Any type of energy transfer between the system & surrounding due to temperature difference is known as Heat. It is considered a disordered form of energy.

Hence, the answer is the option (3).

Example 2: Work done is a

1)State function

2) Path function

3)Both (1) and (2)

4)None of the above

Solution

Between any two states 1 and 2, the work done is dependent on the path by which the process is carried out. Hence, work is a path function.

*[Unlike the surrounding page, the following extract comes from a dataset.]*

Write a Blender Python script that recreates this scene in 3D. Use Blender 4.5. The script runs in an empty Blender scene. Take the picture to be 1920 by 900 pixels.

Hence, the answer is the Option (2).

Example 3: Five moles of an ideal gas at 1 bar and 298K are expanded into a vacuum to double the volume. The work done is:

1)C_V(T₂ – T₁)

2)$-R T\left(V_2-V_1\right)$

3)$-R T \ln \frac{V_2}{V_1}$

4) zero

Solution

The expansion is done in a vacuum that is in the absence of ext. pressure.

If ext. pressure = 0

So, Work Done = zero

Hence, the answer is the option (4).

Example 4: An ideal gas is allowed to expand from 1L to 10L against a constant external pressure of 1 bar. The work done in kJ is :

1)10

2)-9

3)-2

4) -0.9

Solution

We know that,

$\begin{aligned} \mathrm{W} & =-\mathrm{P}_{\mathrm{ext}}\left(\mathrm{V}_2-\mathrm{V}_1\right) \\ & =-1 \times(10-1) \\ & =-9 \text { bar }- \text { litre }\end{aligned}$

We know the conversion of bar-litre to Joules :

1bar - litre $=100 \mathrm{~J}$

$\therefore \mathrm{W}=-9 \times 100 \mathrm{~J}=-0.9 \mathrm{~kJ}$

Hence, the answer is (-0.9 kJ).

Example 5: One mol ideal gas is taken in a container of Volume 5L, it is then reversibly compressed to a volume of 3L. The temperature was kept constant during the process (310 K). Find out the work (in KJ) done to compress the gas.

1) 1.3

2)-1.5

3)-13

4)13

Solution

As we have learned,
The work done in the reversible isothermal process is $\mathrm{W}=-2.303 \mathrm{nRT} \log \left(\mathrm{V}_2 / \mathrm{V}_1\right)$
We have,

$\begin{aligned} & n=1 \\ & \mathrm{~T}=310 \mathrm{~K} \\ & \mathrm{~V}_1=5 \mathrm{~L} \\ & \mathrm{~V}_2=3 \mathrm{~L} \\ & \mathrm{R}=8.314 \mathrm{~J} / \mathrm{mol} . \mathrm{K}\end{aligned}$

Putting all the values we get,$\mathrm{W}=-2.303 \times 1 \times 8.314 \times 310 \times \log \left(\frac{3}{5}\right)=1316 \mathrm{~J}$

$\therefore \mathrm{W}=1.316 \mathrm{~kJ}$

Hence, the answer is the option(1).

Summary

Heat and work are two different modes of transmitting energy from one body to another. Understanding the difference between heat and work lies at the root of thermodynamics. Heat implies the transference of thermal energy from one system to another, while work means the flow of mechanical energy from one system to another. This difference between microscopic motion, that is, heat, and macroscopic motion, that is, work, forms a very important part of how thermodynamic processes work. Heat may be converted into work and vice versa, but they are not the same thing. In terms of the first law of thermodynamics, heat, and work are additive contributions to the total internal energy of a system. Because of the second law of thermodynamics, however, there is always some restriction over the amount of heat that may be converted into work.